Per capita GDP of Nepali citizens is expected to hover at Rs 62,510 (US$717) this fiscal year, up from Rs 57,201 ($706) last fiscal year, according to preliminary figures released by the Central Bureau of Statistic (CBS) on Friday.[break]
The 9.28 percent hike in per capita income may bring some cheer but considering average inflation, which stood at 10.63 percent in the first seven months of the current fiscal year to February 11, Nepalis´ real per capital income is expected to decline by around 1.35 percentage points this year.
This means much of the income hike likely to be seen by Nepalis this fiscal year would be eroded if the government fails to control soaring consumer prices. Per capita income of Nepalis grew by 10.22 percent last fiscal year.
Like in the case of per capita GDP, the GDP growth rate is also expected to shrink this fiscal year.
Preliminary estimates of CBS show that GDP at basic price is expected to grow by a moderate 3.56 percent this fiscal year as against 4.48 percent in the last fiscal year.

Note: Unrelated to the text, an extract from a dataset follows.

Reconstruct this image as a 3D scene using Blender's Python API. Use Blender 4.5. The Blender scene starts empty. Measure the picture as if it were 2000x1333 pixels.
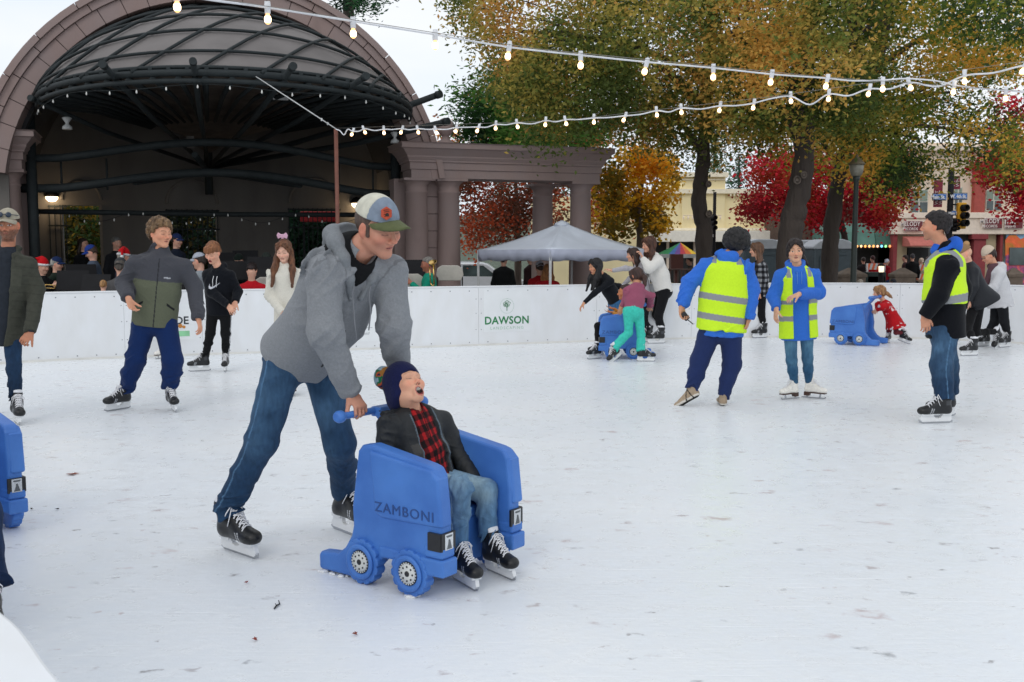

“The economic growth rate is expected to slacken this fiscal year because of shrinkage in government spending and fall in production of key agricultural products like paddy and maize,” CBS Deputy Director General Suman Raj Aryal told journalists at a press meet held in Kathmandu. “These reasons, coupled with unsatisfactory performance of other sectors, will hit this fiscal´s GDP growth rate.”
Preliminary estimates show that paddy production is expected to fall by 11.19 percent this fiscal year, while maize production is expected to shrink by 8.27 percent. Reduction in production of these products is expected to bring down growth rate of agriculture and forestry sector to 1.21 percent this fiscal year from 4.94 percent in the last fiscal year, CBS report shows.
The sector is expected to witness positive growth rate despite fall in production of paddy and maize as production of fruits, meat and dairy products, and other livestock products is expected to grow by 20.12 percent, 1.13 percent and 5.60 percent, respectively.
Among others, manufacturing sector is expected to grow by nominal 1.85 percent this fiscal year as against 3.63 percent last fiscal year, while real estate, renting and business activities sector is expected to expand by 1.64 percent compared with 2.97 percent last fiscal year.
However, wholesale and retail trade sector is expected to post a growth of 9.54 percent this fiscal year as against 3.05 percent last fiscal year, because of growth in imports. Rise in trading activities, coupled with rising flow of remittance, is expected to trigger 6.65 percent growth in financial intermediation sector this fiscal year, as against 3.47 percent last fiscal year.
Amidst release of these discouraging figures, the CBS also expects gross domestic savings to fall to 9.34 percent of the GDP, meaning we are spending over 90 percent of GDP on consumption. In the last fiscal year gross domestic savings as percentage of GDP stood at 11.49 percent.